Podemos concordar ou discordar de muitas das afirmações do líder da Reforma, menos de uma delas, inculcada desde as primeiras páginas da Bíblia: «Não é bom que o ser humano fique sozinho» (Gn 2,18). Mas, será que esta palavra de Deus se refere sempre, ou somente, ao cônjuge? Há casados que se sentem sozinhos, na mais profunda solidão… De outro lado, são milhões as pessoas que se realizaram plenamente no celibato.
A resposta é outra: quem realiza o homem, criado à imagem de um Deus que é comunhão, é sempre e somente o amor. Quanto mais ele for verdadeiro, maior a realização humana. Se os laços do sangue não são sempre suficientes para garantir e perpetuar essa união, muito menos o serão o instinto sexual e a carência afetiva.

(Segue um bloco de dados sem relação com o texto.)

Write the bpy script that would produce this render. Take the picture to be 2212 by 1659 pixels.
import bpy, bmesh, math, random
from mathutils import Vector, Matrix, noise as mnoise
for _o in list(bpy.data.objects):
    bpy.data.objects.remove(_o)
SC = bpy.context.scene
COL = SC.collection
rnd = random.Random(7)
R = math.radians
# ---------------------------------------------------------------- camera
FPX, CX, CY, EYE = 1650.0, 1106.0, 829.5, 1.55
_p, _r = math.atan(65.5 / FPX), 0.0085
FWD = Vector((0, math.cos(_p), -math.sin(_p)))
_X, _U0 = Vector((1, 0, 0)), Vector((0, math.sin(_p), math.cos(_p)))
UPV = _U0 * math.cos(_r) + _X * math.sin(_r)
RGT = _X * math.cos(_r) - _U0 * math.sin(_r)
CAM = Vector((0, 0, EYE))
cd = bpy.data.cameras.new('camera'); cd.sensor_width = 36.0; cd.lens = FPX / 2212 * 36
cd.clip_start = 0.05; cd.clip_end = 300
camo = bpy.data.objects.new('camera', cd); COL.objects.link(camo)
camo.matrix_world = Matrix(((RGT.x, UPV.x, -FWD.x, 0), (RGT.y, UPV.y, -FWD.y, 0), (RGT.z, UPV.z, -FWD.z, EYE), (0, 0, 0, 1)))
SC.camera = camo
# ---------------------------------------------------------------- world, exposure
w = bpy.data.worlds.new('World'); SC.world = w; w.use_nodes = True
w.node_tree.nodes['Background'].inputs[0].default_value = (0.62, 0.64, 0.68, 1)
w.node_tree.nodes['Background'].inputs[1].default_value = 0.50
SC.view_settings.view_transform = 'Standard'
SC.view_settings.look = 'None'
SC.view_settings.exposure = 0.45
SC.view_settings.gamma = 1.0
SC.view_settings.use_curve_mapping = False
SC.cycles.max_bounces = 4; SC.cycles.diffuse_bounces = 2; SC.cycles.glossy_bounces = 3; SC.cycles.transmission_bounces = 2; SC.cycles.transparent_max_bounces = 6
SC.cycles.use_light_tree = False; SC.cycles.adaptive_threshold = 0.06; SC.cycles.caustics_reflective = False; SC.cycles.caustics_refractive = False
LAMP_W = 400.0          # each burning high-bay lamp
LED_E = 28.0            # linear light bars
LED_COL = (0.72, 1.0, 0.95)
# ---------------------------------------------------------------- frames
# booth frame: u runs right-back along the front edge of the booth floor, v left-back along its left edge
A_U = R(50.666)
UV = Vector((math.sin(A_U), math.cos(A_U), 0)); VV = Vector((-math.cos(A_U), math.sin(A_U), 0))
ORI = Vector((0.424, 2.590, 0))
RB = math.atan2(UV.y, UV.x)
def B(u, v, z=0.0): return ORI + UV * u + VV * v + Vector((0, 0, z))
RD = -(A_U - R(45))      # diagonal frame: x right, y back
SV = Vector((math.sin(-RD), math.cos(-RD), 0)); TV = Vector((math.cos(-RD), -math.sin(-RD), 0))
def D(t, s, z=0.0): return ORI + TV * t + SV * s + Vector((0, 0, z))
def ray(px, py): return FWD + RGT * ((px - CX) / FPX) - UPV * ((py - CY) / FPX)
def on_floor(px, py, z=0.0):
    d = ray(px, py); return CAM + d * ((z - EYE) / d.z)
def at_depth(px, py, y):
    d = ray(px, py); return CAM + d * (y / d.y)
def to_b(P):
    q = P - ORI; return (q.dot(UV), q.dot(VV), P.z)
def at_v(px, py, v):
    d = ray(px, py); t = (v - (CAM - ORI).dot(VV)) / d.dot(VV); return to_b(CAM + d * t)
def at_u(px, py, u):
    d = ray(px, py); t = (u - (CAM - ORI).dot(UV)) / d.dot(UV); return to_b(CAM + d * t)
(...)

É o que pensa também o Papa Bento XVI: para não se identificar com repressão e egoísmo, o celibato precisa ser alimentado por um amor sem medidas: «O sacerdote deve conhecer verdadeiramente Deus a partir de dentro e, assim, levá-lo aos homens. Este é o serviço prioritário que a humanidade atual busca e precisa. Se se perde esta centralidade de Deus na vida sacerdotal, esvazia-se pouco a pouco também o zelo pela missão. No excesso das coisas externas, falta o centro que dá sentido a tudo e o reconduz à unidade. O celibato pode ser compreendido e vivido só por essa orientação de fundo. As razões pragmáticas, a referência à maior disponibilidade, não são suficientes. Esta maior disponibilidade de tempo poderia facilmente tornar-se uma forma de egoísmo, que se poupa aos sacrifícios e às fadigas exigidas pelo aceitar-se e suportar-se reciprocamente no matrimônio; poderia até levar a um empobrecimento espiritual, a uma dureza do coração. O verdadeiro fundamento do celibato está contido apenas na frase: Tu, Senhor, és a minha herança e a minha taça (Sl 16, 5)».
Como se percebe, para Lutero e Bento XVI o celibato é feito para quem consegue dizer com o coração: «Deus me basta para ser feliz!». Ambos fundamentam suas palavras na doutrina de São Paulo, para quem a única razão do celibato é a «dedicação integral ao Senhor, sem outras distrações» (1Cor 7,35). Mas isso só acontece quando se busca um conhecimento vital de Deus – e não apenas teórico e abstrato –, a exemplo de Jó, que repetia, depois de longos anos de sofrimento: «Antes, eu conhecia o Senhor apenas por ouvir dizer. Agora, porém, o vejo com meus próprios olhos» (Jó 42,5). Se faltar este contato íntimo com o Senhor, é mais prudente seguir o conselho de São Paulo: «Se não consegues conter-te, casa, pois é melhor casar do que queimar» (1Cor 7,9). Em todo o caso, o amor a Deus e aos irmãos deve ser, no mínimo, tão forte quanto são as exigências da carne e as tentações da sociedade atual – umas e outras cada dia mais acentuadas e sorrateiras. Foi essa realidade que levou o cardeal Carlos Maria Martini, arcebispo emérito de Milão, a afirmar com a sabedoria que a experiência lhe concedeu: «Esta forma de vida é muito exigente; ela pressupõe profunda religiosidade, uma vida comunitária sadia, uma personalidade forte e, sobretudo, vocação ao celibato».